EXPOSÉ DES MOTIFS
Mesdames, Messieurs,
Notre pays est champion du monde en nombre de jours de grève, 114 jours de grève en moyenne pour 1000 salariés quand le taux de syndicalisation, lui, ne cesse de baisser pour atteindre moins de 10 % en 2022 selon le ministère du travail. Aujourd'hui, les mobilisations syndicales et donc les grèves, ne sont plus suivies que par une minorité de travailleurs, prenant en otage le reste de leur profession ainsi que l'ensemble des Français. Dernier exemple en date, en décembre, l'absence d'effectivité du service public ferroviaire en pleine fête de Noël due à une minorité de grévistes a été de nature à pénaliser fortement les usagers, avec une absence de solutions alternatives. Ce qui a conduit à une exaspération légitime et compréhensible des Français. Plus de 200 000 Français ont été privés du traditionnel rassemblement familial dans le cadre des fêtes de Noël ! Ce mouvement de grève qui s'est construit à l'écart des syndicats sous une forme assez opaque dans un cadre de surenchère sociale s'apparente une nouvelle fois à une atteinte disproportionnée au principe de continuité de service public. Est-il acceptable qu'une minorité d'individus soit en mesure de priver des centaines de milliers de Français d'un réveillon en famille oubliant qu'un service public est d'abord et avant tout un service au public ? Cela apparaît en totale contradiction avec l'article 4 de la Déclaration des Droits de l'Homme et du Citoyen, qui rappelle que « La liberté consiste à pouvoir faire tout ce qui ne nuit pas à autrui ». De la fiabilité des transports publics dépend la liberté d'aller et venir de nos compatriotes.
Loin d'être rares, ces grèves lors de la période des fêtes de fin d'année sont récurrentes. Il s'agit même d'une tradition récurrente : 14 mouvements sociaux à la SNCF ont été enregistrés sur les 20 dernières années.
Cette réalité franco-française de la gréviculture est à des années-lumière de nos voisins européens. Ainsi, l'Italie avait fait le choix d'instaurer en 1990 et en 2000, un service minimum dans les transports afin de garantir la liberté de circulation durant les jours de grèves. Nos voisins italiens sont allés plus loin en rendant impossible, pour certains secteurs d'activité stratégiques, d'exercer son droit de grève à certains moments de l'année (vacances d'été, Noël, Pâques et consultations électorales). Pourtant, le droit de grève est consacré dans leur constitution exactement de la même manière que dans notre loi fondamentale.

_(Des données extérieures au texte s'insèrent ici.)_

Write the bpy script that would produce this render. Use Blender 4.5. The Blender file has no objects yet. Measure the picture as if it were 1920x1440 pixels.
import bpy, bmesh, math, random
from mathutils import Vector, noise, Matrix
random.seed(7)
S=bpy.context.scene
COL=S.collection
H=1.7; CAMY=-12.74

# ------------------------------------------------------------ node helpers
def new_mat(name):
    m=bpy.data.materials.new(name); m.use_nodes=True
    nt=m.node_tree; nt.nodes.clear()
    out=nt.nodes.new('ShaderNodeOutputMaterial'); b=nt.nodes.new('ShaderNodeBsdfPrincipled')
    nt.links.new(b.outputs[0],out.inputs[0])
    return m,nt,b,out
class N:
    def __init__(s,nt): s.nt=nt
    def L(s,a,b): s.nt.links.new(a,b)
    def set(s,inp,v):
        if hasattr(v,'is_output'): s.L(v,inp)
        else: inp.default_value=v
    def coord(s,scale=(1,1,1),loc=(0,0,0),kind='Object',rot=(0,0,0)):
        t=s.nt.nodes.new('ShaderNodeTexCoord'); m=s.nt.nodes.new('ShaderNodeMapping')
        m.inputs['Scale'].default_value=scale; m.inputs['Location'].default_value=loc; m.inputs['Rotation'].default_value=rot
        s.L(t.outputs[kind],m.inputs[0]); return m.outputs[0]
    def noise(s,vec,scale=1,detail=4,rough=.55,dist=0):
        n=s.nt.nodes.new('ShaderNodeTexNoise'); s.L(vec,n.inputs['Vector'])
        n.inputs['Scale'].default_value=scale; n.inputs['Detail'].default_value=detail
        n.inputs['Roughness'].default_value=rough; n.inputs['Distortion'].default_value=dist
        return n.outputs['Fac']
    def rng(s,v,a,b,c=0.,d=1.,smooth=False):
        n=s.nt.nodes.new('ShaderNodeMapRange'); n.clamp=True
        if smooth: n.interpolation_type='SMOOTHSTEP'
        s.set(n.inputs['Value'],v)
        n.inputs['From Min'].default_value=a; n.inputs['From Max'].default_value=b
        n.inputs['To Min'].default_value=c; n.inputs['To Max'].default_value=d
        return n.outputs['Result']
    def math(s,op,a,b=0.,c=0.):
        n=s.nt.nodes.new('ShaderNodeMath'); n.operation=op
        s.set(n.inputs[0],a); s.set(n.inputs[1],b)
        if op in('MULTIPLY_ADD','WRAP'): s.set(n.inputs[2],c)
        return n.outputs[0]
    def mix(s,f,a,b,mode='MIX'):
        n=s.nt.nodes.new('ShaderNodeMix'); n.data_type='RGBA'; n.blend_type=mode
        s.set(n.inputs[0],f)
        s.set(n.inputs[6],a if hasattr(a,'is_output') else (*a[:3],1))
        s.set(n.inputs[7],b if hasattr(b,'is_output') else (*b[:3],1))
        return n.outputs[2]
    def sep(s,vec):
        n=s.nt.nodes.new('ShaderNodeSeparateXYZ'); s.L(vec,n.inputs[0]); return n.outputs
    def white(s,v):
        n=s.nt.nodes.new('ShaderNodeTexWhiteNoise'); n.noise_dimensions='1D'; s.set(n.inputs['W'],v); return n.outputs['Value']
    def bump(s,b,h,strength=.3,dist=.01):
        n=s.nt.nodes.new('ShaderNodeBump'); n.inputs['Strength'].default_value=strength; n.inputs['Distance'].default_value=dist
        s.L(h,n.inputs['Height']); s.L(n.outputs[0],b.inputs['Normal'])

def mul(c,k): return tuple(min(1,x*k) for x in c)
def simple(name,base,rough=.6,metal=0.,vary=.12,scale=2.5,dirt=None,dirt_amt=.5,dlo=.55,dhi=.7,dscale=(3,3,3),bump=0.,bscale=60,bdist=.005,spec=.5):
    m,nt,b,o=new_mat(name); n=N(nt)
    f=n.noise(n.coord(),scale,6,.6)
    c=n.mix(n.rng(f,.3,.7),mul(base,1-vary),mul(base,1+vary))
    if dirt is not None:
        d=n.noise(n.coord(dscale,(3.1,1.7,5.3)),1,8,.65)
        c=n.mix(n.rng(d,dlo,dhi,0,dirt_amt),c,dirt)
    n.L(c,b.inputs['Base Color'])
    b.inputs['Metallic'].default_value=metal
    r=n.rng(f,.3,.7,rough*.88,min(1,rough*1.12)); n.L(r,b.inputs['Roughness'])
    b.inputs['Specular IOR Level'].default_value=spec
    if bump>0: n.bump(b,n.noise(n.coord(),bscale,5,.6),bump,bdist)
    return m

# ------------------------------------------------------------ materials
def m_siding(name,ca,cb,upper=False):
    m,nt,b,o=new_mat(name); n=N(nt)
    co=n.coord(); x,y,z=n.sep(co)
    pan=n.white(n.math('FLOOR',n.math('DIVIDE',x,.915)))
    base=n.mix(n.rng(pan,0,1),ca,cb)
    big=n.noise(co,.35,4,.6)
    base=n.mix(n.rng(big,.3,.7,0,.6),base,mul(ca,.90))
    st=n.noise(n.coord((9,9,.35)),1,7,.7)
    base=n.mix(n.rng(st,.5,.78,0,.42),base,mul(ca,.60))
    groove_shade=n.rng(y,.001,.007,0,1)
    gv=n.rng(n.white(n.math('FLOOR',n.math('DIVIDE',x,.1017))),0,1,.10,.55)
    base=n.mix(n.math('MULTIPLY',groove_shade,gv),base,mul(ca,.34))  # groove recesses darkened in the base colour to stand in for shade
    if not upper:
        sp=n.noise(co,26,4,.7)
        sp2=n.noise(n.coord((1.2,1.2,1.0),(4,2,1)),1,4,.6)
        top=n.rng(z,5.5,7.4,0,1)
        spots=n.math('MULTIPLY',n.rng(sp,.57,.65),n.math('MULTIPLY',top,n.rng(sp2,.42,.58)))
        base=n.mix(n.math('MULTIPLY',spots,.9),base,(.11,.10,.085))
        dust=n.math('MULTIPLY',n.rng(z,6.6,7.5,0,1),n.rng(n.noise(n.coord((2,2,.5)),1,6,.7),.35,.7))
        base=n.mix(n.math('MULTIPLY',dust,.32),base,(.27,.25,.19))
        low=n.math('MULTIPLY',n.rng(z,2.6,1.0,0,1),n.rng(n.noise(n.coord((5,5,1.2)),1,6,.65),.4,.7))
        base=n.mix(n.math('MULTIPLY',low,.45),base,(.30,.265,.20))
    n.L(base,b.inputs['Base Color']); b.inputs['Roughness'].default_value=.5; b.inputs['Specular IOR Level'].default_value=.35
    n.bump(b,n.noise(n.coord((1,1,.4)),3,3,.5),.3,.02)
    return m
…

Force est de constater qu'il y a certaines périodes importantes de l'année où la liberté d'aller et venir de nos concitoyens doit primer sur le droit de grève. En souhaitant mieux encadrer l'exercice du droit de grève, nous ne disons rien de plus que le Préambule de la Constitution de 1946 qui déclare que le droit de grève s'exerce dans le cadre des lois qui le réglementent. En conséquence de quoi, le droit de grève n'est pas un principe absolu, des limites pouvant y être apportées. Encadrer le droit de grève relève donc de la responsabilité du législateur. Ainsi, qu'un service garanti dans les transports publics soit proposé aux Français dans des périodes les plus cruciales n'entrave en rien la recherche permanente du point d'équilibre entre deux principes à valeur constitutionnelle à savoir le droit de grève et la continuité du service public.
C'est toute l'ambition de cette proposition de loi : assurer un service de transport en commun permettant de satisfaire un besoin essentiel de la population durant des périodes cruciales de l'année, à l'image de nos voisins européens.
Ainsi, la présente proposition de loi vient compléter le code du travail en y ajoutant un nouveau chapitre au sein du titre relatif à l'exercice du droit de grève. En ne créant qu'un seul nouvel article, cette proposition de loi tend à préciser qu'il est impossible pour les personnels des transports en commun, du secteur public comme privé, d'exercer leur droit de grève la veille, le lendemain et le jour même d'un jour férié, ainsi que les deux premiers et deux derniers jours de chaque période de vacances scolaires. Elle vise volontairement l'ensemble des transports en commun, les transports publics et les transports assurés par des entreprises privées, qu'il s'agisse de transport maritime, aérien, terrestre ou ferroviaire.